Photo Operation Oceansaltの攻撃概要

 いずれも主なターゲットは韓国語の話者で、韓国語で書かれた公共インフラに関する調査結果などに見せかけたMicrosoft ExcelやWord文書が添付されたスピアフィッシングメールが最初のトリガーとなっている。

 もしこのファイルを開いてしまうと、韓国内にあった改ざんされたWebサイトからマルウェア本体がダウンロードされる。このマルウェアは外部のC2サーバと通信を行い、バックドアを作って継続的に活動し、リバースシェル経由で情報を盗み取る。こうした一連のプロセスは過去のAPTと同様であり、「ターゲットとなる人物や環境を入念に調査した上で攻撃が行われている」とサマニ氏は述べた。

 McAfeeがOperation Oceansaltで用いられたバイナリを解析したところ、中国人民解放軍の支援を受けたハッカーグループ、APT1が2010年に利用していたSeasaltと同じ文字列が見つかった他、コマンドハンドラやインデックステーブルにも共通点があった。さらに、リバースシェルを作成するコードも、SeasaltをはじめAPT1が使うものと同じであり、ソースコードの共有なしにこれほど多くの共通点を持つプログラムを開発するのは困難だという。

 「その上で、より新しい暗号技術を用いていたり、巧妙な難読化テクニックを用いていたり、またコンパイル時の環境変数も変更するなど、Seasaltよりもさらに進化していた」(サマニ氏)
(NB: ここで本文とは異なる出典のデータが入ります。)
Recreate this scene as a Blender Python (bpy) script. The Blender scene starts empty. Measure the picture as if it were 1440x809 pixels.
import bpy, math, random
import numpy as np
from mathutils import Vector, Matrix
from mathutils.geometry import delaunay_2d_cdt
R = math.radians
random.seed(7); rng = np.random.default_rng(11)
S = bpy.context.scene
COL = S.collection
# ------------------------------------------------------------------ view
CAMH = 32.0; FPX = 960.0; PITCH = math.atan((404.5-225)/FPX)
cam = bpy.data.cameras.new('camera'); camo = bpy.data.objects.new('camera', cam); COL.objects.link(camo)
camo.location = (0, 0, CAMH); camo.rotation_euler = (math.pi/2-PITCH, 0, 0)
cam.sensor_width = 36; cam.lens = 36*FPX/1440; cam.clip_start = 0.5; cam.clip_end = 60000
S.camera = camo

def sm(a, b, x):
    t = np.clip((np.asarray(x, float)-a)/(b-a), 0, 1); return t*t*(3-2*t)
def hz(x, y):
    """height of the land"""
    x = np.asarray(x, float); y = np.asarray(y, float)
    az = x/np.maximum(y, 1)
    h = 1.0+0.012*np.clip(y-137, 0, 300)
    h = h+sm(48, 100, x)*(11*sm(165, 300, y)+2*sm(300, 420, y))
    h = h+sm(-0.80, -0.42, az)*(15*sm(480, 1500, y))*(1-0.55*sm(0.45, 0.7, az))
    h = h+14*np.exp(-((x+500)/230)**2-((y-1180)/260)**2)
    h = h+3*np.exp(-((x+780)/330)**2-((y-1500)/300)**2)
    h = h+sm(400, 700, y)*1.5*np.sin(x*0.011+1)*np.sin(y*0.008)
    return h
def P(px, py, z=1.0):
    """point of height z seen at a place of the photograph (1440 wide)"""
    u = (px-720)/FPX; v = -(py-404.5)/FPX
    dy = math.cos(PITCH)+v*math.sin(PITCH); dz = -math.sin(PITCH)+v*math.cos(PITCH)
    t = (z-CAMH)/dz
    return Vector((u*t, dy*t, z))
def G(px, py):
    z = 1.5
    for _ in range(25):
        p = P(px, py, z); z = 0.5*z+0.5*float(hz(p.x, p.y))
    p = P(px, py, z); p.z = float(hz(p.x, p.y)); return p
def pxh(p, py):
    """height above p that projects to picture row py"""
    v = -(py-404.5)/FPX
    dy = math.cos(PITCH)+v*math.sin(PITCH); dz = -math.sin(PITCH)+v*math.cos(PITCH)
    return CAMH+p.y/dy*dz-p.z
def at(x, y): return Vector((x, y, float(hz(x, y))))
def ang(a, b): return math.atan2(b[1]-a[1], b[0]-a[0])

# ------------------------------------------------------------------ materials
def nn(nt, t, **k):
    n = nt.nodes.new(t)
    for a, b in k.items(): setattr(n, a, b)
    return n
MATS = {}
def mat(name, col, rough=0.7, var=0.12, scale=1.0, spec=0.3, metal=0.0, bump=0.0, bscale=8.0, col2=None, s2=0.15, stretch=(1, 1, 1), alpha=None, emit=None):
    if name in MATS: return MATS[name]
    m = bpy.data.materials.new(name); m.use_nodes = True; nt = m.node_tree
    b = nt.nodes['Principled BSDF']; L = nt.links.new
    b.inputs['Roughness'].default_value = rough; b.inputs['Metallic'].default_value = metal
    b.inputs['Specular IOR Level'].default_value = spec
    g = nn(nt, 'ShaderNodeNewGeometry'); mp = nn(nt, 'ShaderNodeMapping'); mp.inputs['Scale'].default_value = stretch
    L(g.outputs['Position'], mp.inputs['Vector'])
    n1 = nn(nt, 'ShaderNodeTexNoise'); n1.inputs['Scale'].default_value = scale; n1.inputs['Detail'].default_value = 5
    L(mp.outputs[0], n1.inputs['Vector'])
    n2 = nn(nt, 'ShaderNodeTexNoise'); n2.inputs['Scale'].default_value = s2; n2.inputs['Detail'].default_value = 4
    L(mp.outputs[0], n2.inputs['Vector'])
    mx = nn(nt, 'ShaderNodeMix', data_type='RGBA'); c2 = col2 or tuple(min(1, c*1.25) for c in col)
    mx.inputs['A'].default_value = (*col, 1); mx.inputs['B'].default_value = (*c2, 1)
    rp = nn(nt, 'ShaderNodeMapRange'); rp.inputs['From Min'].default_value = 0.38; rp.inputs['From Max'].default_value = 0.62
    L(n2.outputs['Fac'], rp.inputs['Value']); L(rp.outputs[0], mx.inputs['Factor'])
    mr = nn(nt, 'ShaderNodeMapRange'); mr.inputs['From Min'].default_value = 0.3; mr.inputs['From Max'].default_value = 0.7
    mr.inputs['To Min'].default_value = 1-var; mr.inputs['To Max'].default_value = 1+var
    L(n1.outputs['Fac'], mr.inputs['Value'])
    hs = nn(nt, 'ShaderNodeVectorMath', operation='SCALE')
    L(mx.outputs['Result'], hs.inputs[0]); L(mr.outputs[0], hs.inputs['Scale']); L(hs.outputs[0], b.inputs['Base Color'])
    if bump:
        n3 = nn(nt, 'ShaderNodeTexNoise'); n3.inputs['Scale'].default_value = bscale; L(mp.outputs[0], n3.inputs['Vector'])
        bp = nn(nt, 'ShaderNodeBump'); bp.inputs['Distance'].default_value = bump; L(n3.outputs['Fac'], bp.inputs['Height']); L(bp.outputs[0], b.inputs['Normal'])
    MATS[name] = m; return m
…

 McAfeeによるとSeasaltとOceansaltには多くの共通点がある一方で、Seasaltのソースコードが公に流通した形跡も、アンダーグラウンドで売買された形跡も見つからない。ここから幾つかの可能性が考えられるという。

 1つは、「Operation Oceansaltの攻撃主体は、APT1のソースコードや開発環境へのフルアクセスを得ていると思われる」(サマニ氏)というもの。つまり2つの攻撃主体間で攻撃コードが共有され、再利用されている可能性だ。もう1つは、Operation Oceansaltのメンバーが個人的にOceansaltへのアクセス権限を得た可能性。そして「あくまで推測」としながらも、コードを再利用することで他者に罪を着せる、つまり今回の場合は中国と北朝鮮による攻撃に見せかける第三者の「偽旗作戦」の可能性も考えられるという。

 Operation Oceansaltの狙いは金銭目的、スパイ目的などが考えられるが、真の目的はまだ不明であり、McAfeeは引き続き調査を続けるとしている。